A MINI boat released in the north Atlantic last April that eventually ended up in secluded Barry’s Cove last July has led to new found friendships between the sixth class at Barryroe National School and sixth graders of Morristown Beard School in New Jersey in the USA.

The boat, which was equipped with a GPS tracker, was launched by the American students on April 23rd. It was part of the Educational Passages project, courtesy of an arrangement with the container ship, Independent Horizon.

Tragumna-based Rory Jackson, founder of the Ocean Plastic Project, was contacted by Cassie Stymiest of Educational Passages. He got in touch with local fisherman Bill McCarthy who, along with his daughter Katie, recovered the mini boat, Crimson Current, from Barry’s Cove on July 5th.

Last month, Rory and Bill brought the boat to Barryroe National School where the sixth class pupils were in awe of its contents.

Their teacher, Sinéad Walsh said it was a treasure trove of goodies. ‘Amongst the items were a baseball, an Abraham Lincoln coffee mug, a Morristown Beard baseball cap and a USA jersey.

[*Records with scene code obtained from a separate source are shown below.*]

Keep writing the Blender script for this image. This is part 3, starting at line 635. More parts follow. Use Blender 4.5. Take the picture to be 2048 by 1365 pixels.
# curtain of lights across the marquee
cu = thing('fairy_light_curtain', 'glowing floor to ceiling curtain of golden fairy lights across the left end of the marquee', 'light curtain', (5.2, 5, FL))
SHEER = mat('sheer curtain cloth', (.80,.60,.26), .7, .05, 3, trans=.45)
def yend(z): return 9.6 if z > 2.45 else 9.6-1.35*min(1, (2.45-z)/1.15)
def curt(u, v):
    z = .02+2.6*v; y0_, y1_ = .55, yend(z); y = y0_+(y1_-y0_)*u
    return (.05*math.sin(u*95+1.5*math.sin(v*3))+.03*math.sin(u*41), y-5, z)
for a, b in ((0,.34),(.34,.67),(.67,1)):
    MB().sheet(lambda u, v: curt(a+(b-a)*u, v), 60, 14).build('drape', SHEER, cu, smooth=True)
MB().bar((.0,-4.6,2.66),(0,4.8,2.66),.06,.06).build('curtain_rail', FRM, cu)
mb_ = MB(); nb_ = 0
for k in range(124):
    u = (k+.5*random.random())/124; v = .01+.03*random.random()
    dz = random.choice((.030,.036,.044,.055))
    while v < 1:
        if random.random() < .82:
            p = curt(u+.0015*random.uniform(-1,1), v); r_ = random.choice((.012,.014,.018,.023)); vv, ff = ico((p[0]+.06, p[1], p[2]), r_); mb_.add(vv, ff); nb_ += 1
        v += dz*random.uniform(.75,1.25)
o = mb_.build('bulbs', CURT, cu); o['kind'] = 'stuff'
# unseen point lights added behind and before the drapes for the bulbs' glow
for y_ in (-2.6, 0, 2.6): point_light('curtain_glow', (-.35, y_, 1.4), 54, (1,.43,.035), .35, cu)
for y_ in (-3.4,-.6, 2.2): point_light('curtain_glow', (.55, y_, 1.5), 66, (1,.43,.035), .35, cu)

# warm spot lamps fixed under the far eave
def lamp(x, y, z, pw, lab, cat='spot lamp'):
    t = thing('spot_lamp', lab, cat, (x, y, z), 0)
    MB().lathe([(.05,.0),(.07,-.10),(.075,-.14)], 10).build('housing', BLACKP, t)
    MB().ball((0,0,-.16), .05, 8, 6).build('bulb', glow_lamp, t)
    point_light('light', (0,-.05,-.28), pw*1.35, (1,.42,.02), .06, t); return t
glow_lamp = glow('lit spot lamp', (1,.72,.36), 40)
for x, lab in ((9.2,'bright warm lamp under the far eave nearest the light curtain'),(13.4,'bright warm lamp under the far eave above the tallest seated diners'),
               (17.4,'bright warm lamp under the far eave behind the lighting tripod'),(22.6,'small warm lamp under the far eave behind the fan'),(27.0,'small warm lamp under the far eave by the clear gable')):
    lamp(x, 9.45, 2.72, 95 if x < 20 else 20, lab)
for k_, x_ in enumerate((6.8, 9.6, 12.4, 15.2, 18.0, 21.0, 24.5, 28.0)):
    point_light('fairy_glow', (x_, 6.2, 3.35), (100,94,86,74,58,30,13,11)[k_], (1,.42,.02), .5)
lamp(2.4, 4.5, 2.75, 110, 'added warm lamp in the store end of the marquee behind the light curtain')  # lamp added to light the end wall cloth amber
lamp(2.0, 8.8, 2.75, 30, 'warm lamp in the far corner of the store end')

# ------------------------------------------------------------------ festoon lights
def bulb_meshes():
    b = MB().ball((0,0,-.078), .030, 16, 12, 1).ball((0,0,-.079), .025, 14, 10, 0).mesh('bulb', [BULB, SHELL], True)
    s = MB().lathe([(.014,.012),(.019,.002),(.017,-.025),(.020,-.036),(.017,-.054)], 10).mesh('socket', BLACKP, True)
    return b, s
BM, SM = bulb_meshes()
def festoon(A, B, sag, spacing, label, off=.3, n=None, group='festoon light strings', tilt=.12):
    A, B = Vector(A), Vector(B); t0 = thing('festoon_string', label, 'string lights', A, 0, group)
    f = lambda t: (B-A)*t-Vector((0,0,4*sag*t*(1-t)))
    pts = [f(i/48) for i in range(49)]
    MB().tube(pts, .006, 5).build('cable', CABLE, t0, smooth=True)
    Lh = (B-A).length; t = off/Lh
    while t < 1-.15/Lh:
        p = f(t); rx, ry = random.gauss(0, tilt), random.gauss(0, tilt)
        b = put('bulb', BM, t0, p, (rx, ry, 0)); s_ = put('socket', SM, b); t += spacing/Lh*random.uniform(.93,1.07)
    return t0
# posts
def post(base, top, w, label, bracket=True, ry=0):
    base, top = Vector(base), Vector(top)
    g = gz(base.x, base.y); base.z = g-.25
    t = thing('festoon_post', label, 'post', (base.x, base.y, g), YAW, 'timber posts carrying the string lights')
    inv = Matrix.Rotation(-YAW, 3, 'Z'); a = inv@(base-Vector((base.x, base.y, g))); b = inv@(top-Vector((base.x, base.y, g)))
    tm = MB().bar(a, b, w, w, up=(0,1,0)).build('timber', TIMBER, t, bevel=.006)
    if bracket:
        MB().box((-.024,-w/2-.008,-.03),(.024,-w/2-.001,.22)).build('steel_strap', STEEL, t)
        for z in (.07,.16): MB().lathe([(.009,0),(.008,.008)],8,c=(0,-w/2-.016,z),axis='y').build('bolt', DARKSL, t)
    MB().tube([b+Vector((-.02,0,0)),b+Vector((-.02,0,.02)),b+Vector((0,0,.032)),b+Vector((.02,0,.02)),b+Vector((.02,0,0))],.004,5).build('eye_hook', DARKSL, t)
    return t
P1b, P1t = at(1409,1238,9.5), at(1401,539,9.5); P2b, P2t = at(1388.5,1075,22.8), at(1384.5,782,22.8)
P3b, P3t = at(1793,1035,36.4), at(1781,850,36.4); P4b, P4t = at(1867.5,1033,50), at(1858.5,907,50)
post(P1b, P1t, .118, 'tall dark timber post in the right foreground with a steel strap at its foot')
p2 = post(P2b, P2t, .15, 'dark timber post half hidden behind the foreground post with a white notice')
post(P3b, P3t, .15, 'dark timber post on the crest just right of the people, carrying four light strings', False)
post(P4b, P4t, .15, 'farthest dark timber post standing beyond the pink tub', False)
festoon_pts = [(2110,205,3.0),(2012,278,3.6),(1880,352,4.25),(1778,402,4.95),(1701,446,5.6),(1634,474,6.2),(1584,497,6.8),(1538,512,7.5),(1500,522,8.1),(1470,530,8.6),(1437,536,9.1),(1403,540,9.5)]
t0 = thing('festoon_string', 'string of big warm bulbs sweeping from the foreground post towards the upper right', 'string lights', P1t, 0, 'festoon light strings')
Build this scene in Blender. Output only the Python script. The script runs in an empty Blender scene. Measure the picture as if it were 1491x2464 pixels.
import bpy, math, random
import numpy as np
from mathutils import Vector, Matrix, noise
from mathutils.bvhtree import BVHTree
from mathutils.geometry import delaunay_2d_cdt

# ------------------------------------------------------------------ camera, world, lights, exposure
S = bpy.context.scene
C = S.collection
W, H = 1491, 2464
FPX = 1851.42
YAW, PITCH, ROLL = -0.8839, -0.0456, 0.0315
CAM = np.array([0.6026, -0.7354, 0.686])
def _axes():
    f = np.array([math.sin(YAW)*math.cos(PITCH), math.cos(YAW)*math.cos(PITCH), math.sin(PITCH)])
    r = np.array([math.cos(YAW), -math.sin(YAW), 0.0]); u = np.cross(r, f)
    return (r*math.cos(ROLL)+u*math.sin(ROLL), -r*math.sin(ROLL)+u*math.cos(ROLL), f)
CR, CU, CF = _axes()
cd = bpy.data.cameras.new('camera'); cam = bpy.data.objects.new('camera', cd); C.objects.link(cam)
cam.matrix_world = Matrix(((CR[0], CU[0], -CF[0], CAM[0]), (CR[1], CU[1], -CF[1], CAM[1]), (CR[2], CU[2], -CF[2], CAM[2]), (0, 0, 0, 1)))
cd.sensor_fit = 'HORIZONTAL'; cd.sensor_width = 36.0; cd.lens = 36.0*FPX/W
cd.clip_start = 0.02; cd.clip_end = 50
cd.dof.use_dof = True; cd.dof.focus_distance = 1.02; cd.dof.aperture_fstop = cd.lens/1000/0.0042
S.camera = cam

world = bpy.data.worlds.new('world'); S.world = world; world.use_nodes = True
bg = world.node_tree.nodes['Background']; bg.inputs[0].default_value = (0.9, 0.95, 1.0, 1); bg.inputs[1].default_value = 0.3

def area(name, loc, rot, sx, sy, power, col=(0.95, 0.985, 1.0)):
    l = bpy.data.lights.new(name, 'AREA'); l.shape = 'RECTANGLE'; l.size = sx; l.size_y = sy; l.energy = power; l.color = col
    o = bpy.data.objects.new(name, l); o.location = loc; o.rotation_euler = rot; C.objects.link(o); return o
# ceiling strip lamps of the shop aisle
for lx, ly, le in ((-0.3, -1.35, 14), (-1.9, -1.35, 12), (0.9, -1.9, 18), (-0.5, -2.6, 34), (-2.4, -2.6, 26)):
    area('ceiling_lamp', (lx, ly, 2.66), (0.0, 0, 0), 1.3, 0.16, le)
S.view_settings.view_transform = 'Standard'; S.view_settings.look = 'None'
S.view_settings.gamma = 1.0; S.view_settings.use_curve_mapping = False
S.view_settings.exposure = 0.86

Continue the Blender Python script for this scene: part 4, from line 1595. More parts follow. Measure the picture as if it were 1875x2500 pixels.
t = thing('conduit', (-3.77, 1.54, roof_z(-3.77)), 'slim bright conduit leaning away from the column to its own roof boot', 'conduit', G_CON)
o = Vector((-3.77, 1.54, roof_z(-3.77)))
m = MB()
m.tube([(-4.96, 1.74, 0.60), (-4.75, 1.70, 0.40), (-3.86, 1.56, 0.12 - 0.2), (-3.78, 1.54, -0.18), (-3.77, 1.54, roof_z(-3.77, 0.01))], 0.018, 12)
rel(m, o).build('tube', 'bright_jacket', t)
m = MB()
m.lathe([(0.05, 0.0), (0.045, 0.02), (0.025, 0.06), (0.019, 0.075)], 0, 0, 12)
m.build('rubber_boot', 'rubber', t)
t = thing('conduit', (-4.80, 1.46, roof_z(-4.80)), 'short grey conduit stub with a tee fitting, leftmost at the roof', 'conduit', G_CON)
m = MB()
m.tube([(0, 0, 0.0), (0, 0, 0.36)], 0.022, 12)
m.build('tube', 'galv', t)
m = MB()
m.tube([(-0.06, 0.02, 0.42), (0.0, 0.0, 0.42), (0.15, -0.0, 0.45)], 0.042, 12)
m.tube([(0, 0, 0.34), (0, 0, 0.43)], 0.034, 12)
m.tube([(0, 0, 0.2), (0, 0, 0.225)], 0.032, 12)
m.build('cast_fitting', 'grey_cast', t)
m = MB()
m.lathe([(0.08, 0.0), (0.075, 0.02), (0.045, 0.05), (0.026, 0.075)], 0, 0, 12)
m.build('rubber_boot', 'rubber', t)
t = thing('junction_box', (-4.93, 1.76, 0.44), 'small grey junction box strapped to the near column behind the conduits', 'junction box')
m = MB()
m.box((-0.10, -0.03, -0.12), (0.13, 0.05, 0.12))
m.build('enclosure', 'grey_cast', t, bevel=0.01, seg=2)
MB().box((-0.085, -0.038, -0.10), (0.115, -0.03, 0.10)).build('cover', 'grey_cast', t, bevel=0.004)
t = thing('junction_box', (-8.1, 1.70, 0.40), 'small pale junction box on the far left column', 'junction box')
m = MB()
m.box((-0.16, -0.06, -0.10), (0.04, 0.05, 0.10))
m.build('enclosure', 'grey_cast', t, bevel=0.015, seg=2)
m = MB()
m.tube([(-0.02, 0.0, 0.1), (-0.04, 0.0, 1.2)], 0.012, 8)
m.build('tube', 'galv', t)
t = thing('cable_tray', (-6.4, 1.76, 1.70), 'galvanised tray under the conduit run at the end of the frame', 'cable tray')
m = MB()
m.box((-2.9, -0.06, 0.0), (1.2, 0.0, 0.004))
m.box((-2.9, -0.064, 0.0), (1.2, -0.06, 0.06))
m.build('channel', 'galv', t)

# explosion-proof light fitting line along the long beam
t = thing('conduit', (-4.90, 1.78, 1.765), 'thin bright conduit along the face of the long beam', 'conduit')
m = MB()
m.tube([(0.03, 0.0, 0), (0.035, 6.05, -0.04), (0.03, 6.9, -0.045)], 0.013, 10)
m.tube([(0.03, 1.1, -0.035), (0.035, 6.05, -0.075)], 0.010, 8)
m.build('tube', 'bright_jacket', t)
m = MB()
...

‘However, the most valued contents were the wonderful letters written by the 35 sixth graders. Our class pored over them, learning about their American counterparts and their lives.’

A few weeks ago the pupils enjoyed a live Zoom call with their new US-based friends, from the boardroom of Barryroe Co-op. They even taught the American students a ‘cúpla focail’ and gave a rendition of Amhrán na bhFiann on tin whistles.

The Barryroe pupils are currently in the process of repainting the boat, designing a new sail and packing the boat with items representative of their lives in West Cork.

They will then bring the mini boat to Independent Horizon, the container ship at Cork Port, which will launch the mini boat into the Atlantic ocean.

A tracker will allow the pupils follow its progress whilst developing their knowledge of ocean weather patterns, currents, shipping and satellite tracking – and hopefully, find more friends somewhere else in the world.